#### Information shown

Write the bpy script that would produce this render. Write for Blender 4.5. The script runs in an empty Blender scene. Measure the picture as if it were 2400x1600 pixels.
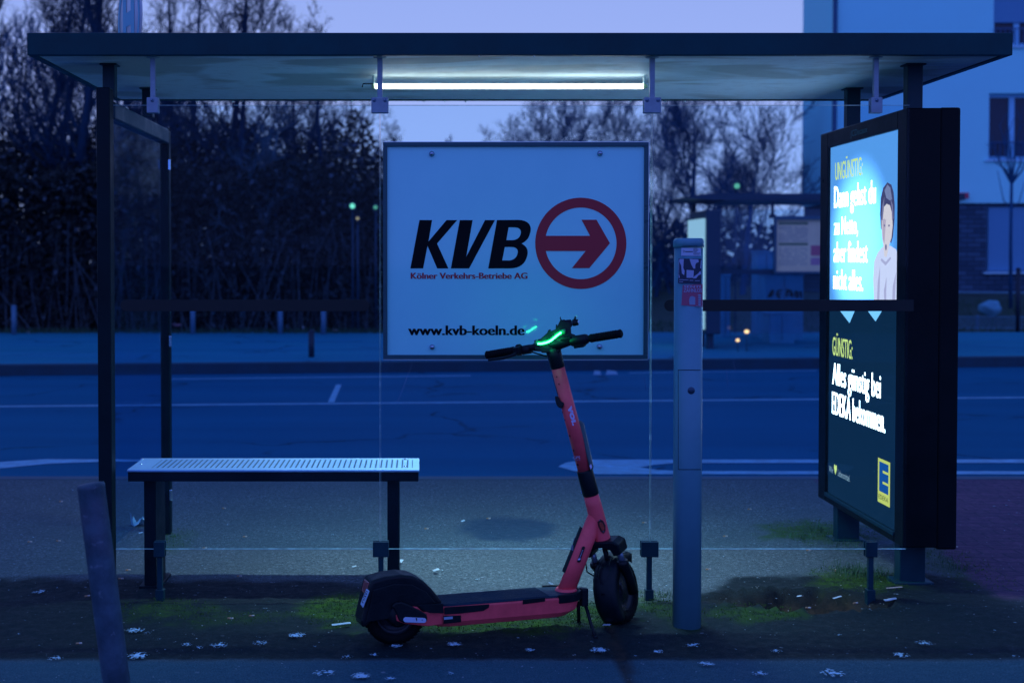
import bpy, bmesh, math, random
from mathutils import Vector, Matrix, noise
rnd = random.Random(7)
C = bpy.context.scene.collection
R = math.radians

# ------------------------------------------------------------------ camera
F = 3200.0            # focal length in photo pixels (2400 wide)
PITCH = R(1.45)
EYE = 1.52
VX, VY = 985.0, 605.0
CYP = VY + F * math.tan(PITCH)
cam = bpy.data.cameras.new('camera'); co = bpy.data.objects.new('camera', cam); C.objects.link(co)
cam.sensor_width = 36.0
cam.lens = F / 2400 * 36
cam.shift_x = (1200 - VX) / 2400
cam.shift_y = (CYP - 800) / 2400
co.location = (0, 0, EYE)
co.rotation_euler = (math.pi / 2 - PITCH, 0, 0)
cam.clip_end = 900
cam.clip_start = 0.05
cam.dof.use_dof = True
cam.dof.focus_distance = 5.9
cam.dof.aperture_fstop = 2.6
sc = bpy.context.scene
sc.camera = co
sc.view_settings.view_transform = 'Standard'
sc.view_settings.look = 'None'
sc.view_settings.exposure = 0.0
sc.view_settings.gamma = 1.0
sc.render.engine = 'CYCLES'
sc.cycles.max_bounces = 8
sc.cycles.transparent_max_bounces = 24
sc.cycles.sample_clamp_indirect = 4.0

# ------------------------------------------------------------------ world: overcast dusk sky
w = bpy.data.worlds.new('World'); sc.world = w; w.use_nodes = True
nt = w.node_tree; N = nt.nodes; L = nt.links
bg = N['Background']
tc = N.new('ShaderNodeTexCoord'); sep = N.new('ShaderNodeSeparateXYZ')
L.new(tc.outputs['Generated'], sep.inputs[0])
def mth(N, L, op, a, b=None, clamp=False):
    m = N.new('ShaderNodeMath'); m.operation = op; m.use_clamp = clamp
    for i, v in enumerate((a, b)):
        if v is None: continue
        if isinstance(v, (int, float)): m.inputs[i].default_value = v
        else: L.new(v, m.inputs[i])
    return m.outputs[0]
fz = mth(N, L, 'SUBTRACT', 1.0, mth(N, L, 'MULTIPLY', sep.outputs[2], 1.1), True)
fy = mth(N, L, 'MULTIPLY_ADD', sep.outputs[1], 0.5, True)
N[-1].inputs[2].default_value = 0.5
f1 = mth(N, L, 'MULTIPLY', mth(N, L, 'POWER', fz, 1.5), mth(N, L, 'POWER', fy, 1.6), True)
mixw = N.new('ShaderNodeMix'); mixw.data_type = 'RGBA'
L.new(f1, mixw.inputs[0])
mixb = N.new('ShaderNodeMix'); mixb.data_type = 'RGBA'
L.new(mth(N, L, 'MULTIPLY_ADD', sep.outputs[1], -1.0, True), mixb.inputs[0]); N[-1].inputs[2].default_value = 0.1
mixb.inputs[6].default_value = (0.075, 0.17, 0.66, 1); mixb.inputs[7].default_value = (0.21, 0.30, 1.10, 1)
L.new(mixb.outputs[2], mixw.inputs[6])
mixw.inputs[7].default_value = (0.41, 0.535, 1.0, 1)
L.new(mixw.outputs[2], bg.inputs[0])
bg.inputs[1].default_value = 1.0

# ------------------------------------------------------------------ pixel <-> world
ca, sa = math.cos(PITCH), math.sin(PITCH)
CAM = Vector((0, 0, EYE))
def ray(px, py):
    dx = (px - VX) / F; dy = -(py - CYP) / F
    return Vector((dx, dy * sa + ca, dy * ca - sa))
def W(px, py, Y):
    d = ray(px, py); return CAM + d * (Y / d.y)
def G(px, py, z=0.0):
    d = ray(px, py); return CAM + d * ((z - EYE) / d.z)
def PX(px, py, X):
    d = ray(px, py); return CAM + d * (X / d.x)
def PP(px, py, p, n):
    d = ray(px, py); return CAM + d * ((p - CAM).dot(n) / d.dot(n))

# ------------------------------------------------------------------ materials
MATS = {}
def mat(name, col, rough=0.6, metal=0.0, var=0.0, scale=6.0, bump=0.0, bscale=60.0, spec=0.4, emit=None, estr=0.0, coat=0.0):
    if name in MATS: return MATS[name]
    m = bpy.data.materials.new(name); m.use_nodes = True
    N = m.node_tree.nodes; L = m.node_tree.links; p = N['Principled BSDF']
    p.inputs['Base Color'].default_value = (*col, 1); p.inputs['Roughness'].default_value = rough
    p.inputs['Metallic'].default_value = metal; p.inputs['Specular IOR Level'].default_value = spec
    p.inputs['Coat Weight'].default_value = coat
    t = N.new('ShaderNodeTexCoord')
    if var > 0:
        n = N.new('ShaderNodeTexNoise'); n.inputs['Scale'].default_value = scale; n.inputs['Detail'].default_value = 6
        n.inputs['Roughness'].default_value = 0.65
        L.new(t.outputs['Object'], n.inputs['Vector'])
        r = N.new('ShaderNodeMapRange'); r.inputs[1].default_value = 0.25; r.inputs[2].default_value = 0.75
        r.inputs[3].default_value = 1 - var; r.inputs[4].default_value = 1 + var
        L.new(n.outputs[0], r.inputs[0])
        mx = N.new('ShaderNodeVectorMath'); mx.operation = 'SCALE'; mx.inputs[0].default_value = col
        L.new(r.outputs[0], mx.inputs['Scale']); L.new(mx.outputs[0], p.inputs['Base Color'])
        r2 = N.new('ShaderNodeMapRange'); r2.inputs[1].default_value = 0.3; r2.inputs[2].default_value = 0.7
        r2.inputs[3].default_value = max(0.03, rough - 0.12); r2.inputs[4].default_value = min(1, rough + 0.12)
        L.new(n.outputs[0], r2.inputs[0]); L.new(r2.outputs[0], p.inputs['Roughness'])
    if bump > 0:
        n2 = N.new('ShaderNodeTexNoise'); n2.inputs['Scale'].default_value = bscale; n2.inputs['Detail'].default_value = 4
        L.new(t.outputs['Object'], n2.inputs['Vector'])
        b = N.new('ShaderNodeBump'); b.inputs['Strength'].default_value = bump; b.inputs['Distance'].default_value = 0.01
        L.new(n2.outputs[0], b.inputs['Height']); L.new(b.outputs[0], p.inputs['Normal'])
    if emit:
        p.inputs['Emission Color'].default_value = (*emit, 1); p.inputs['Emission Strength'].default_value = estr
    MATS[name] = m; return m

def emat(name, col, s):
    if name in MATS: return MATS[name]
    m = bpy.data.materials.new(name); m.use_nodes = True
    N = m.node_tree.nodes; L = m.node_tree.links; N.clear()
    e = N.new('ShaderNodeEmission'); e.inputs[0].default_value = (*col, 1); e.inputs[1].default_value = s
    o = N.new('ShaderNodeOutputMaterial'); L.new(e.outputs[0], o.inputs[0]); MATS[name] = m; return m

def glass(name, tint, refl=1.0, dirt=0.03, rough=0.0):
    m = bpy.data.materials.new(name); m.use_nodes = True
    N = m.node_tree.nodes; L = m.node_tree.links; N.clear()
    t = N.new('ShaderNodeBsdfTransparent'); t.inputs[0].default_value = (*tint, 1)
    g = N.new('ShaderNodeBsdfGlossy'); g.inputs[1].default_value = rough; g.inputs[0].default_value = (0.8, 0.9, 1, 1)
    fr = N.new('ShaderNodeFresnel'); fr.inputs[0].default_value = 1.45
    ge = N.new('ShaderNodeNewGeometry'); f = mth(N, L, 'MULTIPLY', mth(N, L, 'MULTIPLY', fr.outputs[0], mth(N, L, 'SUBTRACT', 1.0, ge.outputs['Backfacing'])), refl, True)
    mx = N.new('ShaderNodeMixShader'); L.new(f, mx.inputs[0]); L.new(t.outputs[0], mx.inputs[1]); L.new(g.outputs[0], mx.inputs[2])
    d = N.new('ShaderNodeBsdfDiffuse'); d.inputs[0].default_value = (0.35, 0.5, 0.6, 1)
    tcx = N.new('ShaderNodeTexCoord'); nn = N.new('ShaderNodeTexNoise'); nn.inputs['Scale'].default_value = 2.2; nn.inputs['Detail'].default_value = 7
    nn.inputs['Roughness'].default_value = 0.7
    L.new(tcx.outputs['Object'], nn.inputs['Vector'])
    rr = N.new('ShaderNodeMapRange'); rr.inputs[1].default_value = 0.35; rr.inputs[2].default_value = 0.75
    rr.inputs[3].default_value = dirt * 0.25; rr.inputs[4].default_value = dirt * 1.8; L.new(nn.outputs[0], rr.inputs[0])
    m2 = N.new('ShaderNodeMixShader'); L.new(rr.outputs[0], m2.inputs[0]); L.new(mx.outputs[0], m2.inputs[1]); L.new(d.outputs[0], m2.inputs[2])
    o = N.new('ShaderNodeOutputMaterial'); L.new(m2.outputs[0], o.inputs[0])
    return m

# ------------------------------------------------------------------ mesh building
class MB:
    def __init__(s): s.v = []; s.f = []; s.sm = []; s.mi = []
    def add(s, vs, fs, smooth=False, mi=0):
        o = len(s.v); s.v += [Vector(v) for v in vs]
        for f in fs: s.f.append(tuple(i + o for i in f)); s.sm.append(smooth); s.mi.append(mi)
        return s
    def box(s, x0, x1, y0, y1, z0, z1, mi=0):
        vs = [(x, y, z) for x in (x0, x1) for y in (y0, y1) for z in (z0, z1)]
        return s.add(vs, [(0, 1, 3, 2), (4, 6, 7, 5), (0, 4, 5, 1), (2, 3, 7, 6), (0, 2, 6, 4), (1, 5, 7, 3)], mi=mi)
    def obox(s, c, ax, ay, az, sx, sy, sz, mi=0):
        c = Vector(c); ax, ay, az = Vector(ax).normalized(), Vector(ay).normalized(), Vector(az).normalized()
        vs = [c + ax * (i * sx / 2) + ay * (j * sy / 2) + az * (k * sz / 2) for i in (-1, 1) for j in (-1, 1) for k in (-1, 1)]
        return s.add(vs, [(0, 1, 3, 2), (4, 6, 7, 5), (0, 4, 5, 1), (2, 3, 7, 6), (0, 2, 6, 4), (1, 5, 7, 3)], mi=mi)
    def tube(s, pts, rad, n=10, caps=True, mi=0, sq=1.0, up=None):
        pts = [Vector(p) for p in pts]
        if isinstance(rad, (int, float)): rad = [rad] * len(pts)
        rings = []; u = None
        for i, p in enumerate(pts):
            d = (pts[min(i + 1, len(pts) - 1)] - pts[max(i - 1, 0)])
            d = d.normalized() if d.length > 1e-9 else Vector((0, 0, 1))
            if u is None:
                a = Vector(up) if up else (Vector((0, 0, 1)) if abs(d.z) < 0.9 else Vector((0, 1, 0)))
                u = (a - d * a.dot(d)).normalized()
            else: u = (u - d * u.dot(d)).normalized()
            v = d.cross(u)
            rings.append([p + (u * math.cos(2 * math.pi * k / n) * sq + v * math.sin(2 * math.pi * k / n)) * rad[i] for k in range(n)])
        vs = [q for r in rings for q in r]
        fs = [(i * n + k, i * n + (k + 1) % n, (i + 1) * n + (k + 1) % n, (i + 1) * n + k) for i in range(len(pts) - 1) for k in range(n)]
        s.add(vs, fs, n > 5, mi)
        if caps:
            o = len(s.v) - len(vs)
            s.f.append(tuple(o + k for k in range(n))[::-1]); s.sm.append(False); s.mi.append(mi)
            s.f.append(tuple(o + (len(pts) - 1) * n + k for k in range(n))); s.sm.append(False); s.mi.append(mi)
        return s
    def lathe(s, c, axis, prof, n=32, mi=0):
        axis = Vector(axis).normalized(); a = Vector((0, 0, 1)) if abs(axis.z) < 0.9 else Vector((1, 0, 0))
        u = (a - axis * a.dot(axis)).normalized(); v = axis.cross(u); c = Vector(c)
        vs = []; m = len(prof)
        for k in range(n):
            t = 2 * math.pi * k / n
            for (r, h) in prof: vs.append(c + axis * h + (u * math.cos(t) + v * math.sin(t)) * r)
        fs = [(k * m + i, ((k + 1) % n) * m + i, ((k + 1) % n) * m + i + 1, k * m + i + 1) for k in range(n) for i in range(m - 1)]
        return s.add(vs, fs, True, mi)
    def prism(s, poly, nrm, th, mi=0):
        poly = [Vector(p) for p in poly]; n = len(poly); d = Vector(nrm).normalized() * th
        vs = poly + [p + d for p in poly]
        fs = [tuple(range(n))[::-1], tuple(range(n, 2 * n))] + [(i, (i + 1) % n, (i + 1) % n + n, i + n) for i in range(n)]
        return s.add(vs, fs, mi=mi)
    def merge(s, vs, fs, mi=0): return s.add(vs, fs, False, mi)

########

## Aim of the exercise
Copy nothing but the lines from the top of the data down to the line containing "sc.cycles.sample_clamp_indirect = 4.0", and leave the pictures out.

## Response for this exercise
Write the bpy script that would produce this render. Write for Blender 4.5. The script runs in an empty Blender scene. Measure the picture as if it were 2400x1600 pixels.
import bpy, bmesh, math, random
from mathutils import Vector, Matrix, noise
rnd = random.Random(7)
C = bpy.context.scene.collection
R = math.radians

# ------------------------------------------------------------------ camera
F = 3200.0            # focal length in photo pixels (2400 wide)
PITCH = R(1.45)
EYE = 1.52
VX, VY = 985.0, 605.0
CYP = VY + F * math.tan(PITCH)
cam = bpy.data.cameras.new('camera'); co = bpy.data.objects.new('camera', cam); C.objects.link(co)
cam.sensor_width = 36.0
cam.lens = F / 2400 * 36
cam.shift_x = (1200 - VX) / 2400
cam.shift_y = (CYP - 800) / 2400
co.location = (0, 0, EYE)
co.rotation_euler = (math.pi / 2 - PITCH, 0, 0)
cam.clip_end = 900
cam.clip_start = 0.05
cam.dof.use_dof = True
cam.dof.focus_distance = 5.9
cam.dof.aperture_fstop = 2.6
sc = bpy.context.scene
sc.camera = co
sc.view_settings.view_transform = 'Standard'
sc.view_settings.look = 'None'
sc.view_settings.exposure = 0.0
sc.view_settings.gamma = 1.0
sc.render.engine = 'CYCLES'
sc.cycles.max_bounces = 8
sc.cycles.transparent_max_bounces = 24
sc.cycles.sample_clamp_indirect = 4.0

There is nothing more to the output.